Let's be clear: there's only one criterion that matters here, and it's the "massive". Being online and being multiplayer are laughable criteria - every second game out there fits those.
So what does "massive" mean, then? That's the question. It's not JUST about how many people play it, obviously; it's about how you interact with those people. Is Diablo 3 an MMO? It has multiplayer. It's online. Thousands of people play it. But clearly that doesn't quite fit, because it's only 4-player parties at a time and you don't really interact with the rest.
Which begs the question: do you need an open world for it to be "massive", and how open does it need to be? If instead of a lobby you all hung out in one giant city, for example, would that be "massive" even if the actual content (dungeons etc.) were limited to a handful of people? Isn't that how WoW works, kinda? Outside of the hubs and the current "Timeless Isle"-style theme park zone, there's little going on. You'll run into a person or two if you venture out but why are you even out? To quest? Hardly, that's all taking place in the theme park zone. To gather resources? Maybe. To level? I guess, for a few days in the lifetime of a character.
It really feels like it's a concept kept alive for no good reason.
I'd love an action-based MMORPG with combat something like Black Desert but in the world and context of Diablo. I think it could work but probably steps on the genre niche filled by Blizzard's existing titles.

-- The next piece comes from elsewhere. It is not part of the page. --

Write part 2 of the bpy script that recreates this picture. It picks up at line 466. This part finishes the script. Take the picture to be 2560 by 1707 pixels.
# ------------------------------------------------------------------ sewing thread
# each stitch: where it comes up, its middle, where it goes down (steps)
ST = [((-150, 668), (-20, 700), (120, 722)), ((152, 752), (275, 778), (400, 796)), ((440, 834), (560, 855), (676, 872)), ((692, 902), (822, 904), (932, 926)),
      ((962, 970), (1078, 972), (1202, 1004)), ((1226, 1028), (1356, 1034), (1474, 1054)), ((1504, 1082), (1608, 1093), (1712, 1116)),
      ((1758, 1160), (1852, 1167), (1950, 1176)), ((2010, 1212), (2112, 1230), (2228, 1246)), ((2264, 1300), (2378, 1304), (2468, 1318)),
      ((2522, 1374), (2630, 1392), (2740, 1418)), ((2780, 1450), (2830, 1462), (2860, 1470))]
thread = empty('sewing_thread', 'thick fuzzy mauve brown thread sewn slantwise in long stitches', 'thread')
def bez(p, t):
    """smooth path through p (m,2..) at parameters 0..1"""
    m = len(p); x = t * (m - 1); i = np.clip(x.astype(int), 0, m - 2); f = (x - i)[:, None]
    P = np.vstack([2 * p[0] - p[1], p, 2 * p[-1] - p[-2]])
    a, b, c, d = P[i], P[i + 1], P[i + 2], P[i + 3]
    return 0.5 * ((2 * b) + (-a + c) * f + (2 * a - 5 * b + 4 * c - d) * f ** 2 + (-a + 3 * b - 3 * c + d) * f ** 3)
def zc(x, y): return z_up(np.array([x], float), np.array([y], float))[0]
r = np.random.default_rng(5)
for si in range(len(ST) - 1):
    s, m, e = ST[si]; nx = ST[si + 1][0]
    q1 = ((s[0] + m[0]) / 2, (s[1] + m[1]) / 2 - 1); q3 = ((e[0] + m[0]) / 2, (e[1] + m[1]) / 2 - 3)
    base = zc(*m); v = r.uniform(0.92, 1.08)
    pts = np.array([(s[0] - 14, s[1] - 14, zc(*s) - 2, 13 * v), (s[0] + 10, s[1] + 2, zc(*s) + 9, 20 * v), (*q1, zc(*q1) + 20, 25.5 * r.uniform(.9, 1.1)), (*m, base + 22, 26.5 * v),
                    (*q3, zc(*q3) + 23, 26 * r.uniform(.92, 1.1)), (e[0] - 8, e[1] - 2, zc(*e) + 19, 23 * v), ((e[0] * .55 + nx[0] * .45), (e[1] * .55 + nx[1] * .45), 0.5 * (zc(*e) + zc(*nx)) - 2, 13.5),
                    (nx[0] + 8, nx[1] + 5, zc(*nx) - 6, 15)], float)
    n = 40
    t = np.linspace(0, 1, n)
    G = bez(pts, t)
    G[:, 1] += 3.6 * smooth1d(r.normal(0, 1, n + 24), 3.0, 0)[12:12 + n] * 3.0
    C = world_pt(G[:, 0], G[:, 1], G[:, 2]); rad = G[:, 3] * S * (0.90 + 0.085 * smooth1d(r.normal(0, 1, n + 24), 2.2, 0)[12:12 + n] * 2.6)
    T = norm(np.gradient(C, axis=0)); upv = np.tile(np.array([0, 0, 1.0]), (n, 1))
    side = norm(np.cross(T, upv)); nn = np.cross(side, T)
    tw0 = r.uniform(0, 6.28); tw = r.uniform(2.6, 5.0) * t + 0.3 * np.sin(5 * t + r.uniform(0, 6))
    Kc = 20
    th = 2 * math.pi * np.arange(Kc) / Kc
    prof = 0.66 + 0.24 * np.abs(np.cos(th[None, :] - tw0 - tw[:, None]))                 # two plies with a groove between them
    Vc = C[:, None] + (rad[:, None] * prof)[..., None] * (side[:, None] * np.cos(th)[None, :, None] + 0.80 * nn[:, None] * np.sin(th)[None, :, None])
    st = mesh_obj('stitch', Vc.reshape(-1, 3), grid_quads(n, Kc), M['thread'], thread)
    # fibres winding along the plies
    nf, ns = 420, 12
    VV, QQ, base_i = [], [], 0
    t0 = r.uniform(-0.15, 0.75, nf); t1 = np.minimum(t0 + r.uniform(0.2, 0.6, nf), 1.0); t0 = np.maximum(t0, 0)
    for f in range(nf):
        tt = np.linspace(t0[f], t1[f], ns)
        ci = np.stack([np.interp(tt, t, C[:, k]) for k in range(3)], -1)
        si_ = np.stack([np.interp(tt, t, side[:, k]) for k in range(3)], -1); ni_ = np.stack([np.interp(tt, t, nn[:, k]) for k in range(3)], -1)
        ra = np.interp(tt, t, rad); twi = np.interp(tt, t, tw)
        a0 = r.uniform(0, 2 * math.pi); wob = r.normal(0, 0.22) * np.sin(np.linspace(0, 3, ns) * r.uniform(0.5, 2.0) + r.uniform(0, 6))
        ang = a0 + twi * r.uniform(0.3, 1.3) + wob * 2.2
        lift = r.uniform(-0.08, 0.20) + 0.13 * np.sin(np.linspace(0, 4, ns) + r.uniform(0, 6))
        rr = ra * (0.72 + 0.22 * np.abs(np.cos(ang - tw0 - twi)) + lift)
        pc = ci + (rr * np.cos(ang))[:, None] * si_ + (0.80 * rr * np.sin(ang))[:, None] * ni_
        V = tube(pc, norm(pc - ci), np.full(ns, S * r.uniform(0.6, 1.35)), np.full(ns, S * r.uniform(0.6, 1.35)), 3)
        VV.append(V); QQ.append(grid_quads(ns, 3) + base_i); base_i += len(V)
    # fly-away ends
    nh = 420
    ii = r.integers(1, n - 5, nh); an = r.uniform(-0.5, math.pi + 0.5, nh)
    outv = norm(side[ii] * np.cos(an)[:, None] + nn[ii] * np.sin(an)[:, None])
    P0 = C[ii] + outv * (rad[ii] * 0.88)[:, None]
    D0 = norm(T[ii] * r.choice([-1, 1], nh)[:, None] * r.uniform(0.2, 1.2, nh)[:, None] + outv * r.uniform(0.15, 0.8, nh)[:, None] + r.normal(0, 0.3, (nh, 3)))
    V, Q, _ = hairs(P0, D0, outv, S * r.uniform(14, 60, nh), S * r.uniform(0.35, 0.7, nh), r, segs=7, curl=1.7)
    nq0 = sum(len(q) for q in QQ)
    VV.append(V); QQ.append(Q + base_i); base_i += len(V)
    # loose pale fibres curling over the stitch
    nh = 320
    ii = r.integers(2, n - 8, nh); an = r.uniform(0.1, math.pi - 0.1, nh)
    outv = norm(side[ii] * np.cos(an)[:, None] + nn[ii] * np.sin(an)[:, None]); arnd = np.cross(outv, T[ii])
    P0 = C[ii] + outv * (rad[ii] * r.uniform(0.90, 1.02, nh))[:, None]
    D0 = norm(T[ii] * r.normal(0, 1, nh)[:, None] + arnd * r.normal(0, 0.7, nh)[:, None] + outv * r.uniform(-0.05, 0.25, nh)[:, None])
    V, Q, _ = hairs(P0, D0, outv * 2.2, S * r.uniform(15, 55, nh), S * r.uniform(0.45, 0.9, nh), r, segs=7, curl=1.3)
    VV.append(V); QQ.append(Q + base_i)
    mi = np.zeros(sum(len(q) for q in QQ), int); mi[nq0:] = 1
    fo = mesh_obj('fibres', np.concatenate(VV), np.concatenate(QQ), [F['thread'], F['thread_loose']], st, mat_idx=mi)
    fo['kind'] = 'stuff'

I would imagine if Blizzard decided to make another third-person MMORPG with modern action-orientated combat in a contiguous gamespace, they would just make World of Warcraft 2.
Diablo Immortal is basically what a Diablo game would function as if it were an MMORPG. Now having different gameplay or perspectives could work!
For all the MMORPGs we have, none deliver on the Serious Sam or Starship troopers level of monster density and terror. That’ll play well with a Starcraft game, and the same for Diablo! Both are ripe for such a system. Sadly this won’t happen in either regard. There is no way Blizzard is going to make a new MMORPG. They clearly have no talent and influence left that wants it. Titan failed and became Overwatch, so… And that was with the old greats of the company who worked on Starcraft and Warcraft.
Diablo Immortal is not an MMORPG. It's a Digital Cassino where you can never win, with a side story.